Virgin introduce morning traffic caps

Oh dear. Very glad I left them when I did.

I can understand that there are immense demands on their cable infrastructure when people use their connections freely, but the fact they have clearly expanded to a point where they can't support their customers with the connections many seem to want and yet still advertise their service as "unlimited" is pretty poor form, imo.

They are investing massively in their cable updates, though it must be said. It remains to be seen if they will ever be able to implement a decent, uncapped and unshaped service after their 50Mb/s roll-out is completed. If they can, I might even consider going back to them, notwithstanding how utterly inadequate I found their customer service when things went wrong.
 
The daytime limits are new for the downstream aren't they? It was only upstream before that if I remember correctly.

It's been like it as mentioned for about a year or so now.

I think all they've done is redone the chart on the page linked to higher up to make it a little clearer (IIRC it used to have the upload limits separate), and added the information for the new M 10mbit service level (the one the old M 2mbit users are being moved to).
 
Im on 20Mb, and 6GB limit in the morning, and 3 GB in the evening, and unlimited from 9pm to 10am, and 3pm to 4 pm (so over half the day unlimited). is perfectly reasonable IMO.
 
It's unreasonable when you want to rent an HD movie from xbl marketplace or iTunes and it doesn't pull it off. It's also unreasonable to be limited to some stupid curfew by someone else, I've run in to occasions when I need to download a large file really fast but it ruins that idea because of these damn caps.
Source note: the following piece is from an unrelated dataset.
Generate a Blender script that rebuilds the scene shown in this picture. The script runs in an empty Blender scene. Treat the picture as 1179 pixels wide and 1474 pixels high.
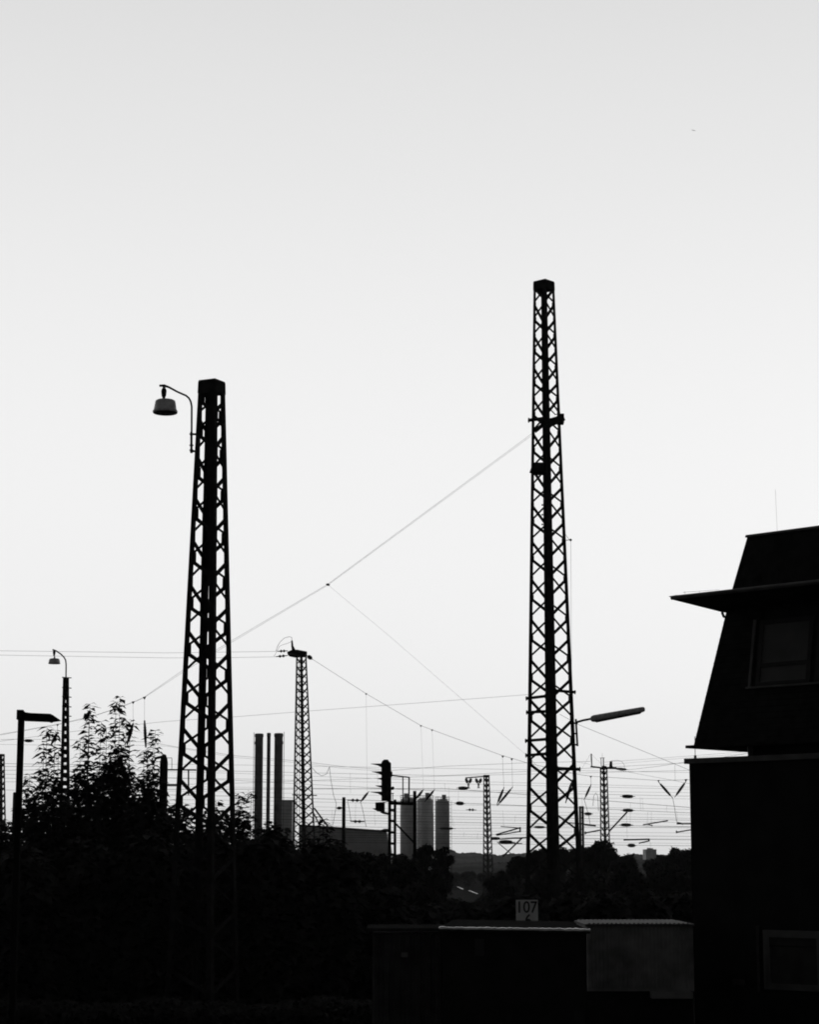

What they have in the US is a "throttling" service. It is the same here, except they falsely lead the customers to believe they get 20Mbit all the time :)
 
As stated, been like this for ages and still doesn't cause me any problems and I download a lot.

All it does it ensure you schedule your large downloads for overnight which isn't a big problem. Even with the limits I can still download around 130GB a day or 4TB a month. Love to see how many of these alternative, and so called "unlimited", ISPs would allow you to do that with impunity :rolleyes:
 
Yes there's an hour "gap" between 3pm and 4pm.

It's not ideal but then virtually all ISPs have limits of some kind in place and even those that don't still have "fair usage" clauses in their terms and conditions which are vague and could be brought to bear on heavy users without any warning or fore-knowledge of what is permissible.

I'd much rather have the system VM use than a fixed cap per day or month. As I said, it's not hard to schedule large downloads for off-peak periods and, if it keeps the network "clear" during peak periods so my "normal" activities don't suffer, then I'm all for it.

There are rumours that they will be moving from this type of system towards a proper traffic shaping system in the future, primarily to kerb activity such as bittorrent which is the real scourge of the 'net.
 
It's been like it as mentioned for about a year or so now.

I think all they've done is redone the chart on the page linked to higher up to make it a little clearer (IIRC it used to have the upload limits separate), and added the information for the new M 10mbit service level (the one the old M 2mbit users are being moved to).

I didn't know downstream was monitored during the day so the new chart is much clearer now.

Just means I need to make sure scheduling is setup properly. :)

Wonder if they'll move to application management like rumours suggest?
 
I have noticed this throttling for some time now, as I download a lot of Linux distros, some of them are over 4GB's, I soon learned to download them overnight.
Since using the night for big downloads I have not noticed much slowing down.